Did you watch either of the Doctor Who holiday spectaculars? What did you think?

15 Responses

  1. No but I like how dedicated you are to the quality of the show. I'm excited about the series finale for Nikita on the CW. While I wished they made season 4 more than just six episodes I can't wait to see how it all ends. Let's hope they also keep the 'less is more' adage as they go out with a big story spectacular bag. Hopefully.

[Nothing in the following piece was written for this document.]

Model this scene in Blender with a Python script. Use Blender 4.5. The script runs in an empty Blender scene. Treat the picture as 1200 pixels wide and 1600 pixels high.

  2. I loved them both. I thought the crashing of elements together in the Christmas special was brilliant. They have to have outlined everything from the very beginning of the Doctor Who reboot. Almost everything was leading to this point. There were things happening behind curtains that we couldn't possibly guess, but they were all related. For years the Silence didn't really make sense, but now it makes perfect sense. "Silence will fall when the question is asked." And the Time Lords were the ones making the cracks. They had to be made by someone. Brushing the issue aside would have been nonsensical. Instead, they had a plan from the beginning (at least, that's my guess). Yes, they shoved it all in, but that's because they had always intended for them all to coincide. Mary Robinette Kowal stated on Writing Excuses that the closer to one another plot arcs are resolved, the higher the emotional effect. I think the Doctor Who writers really used that rule-of-thumb well. Anyway, Happy New Year, sir.

  3. I have not watched Doctor Who (although I did watch Torchwood), but my daughter has assured me that I will…as soon as we finish watching Supernatural. She has her priorities!

  4. I've noticed that TV seasons are getting shorter and shorter, especially the cable ones. Not necessarily a bad thing, unless you're expecting a longer season. Hope Nikita goes out well.

  5. Strangely enough, I didn't find the emotional payoff to be that great (and I like Matt Smith–I think he's done a good job as the Doctor). It was better on a second viewing (I did that last night). And I am also impressed with how some things fit together. Still, it felt like too much packed in for my liking. Just a matter of taste, I suppose. Thanks for commenting, Patrick!

  6. I don't watch Supernatural, but my daughter is nuts about it. Where will she be starting you on Doctor Who? All the way at the beginning, or somewhere else? (I started with the Christopher Eccleston Doctor, 2005)

  7. Not all the way to the beginning, that much I know. I think she said the Dr. where Captain Jack appears (I like Captain Jack). I'm not holding my breath for it, though. Every season we seem to have a couple of years of Supernatural to watch (since the show is still on the air) and we don't seem to be gaining any ground! Finding time we're both free hasn't been easy.

  8. I enjoyed both but feel the regeneration went on far too long. There were a few nice moments were it could have happened, but didn't (during the dialogue). It didn't have the same "end of an era" feel that Tennant had and Matt deserved.

    The 50th though was a fantastic story will some really great acting too.

  9. It's funny, Eleven had that 'reset' after unleashing all that regeneration energy, but I don't recall the others really getting that. Well, had to give him his farewell moment.

    I agree with you on the 50th. Thanks for commenting!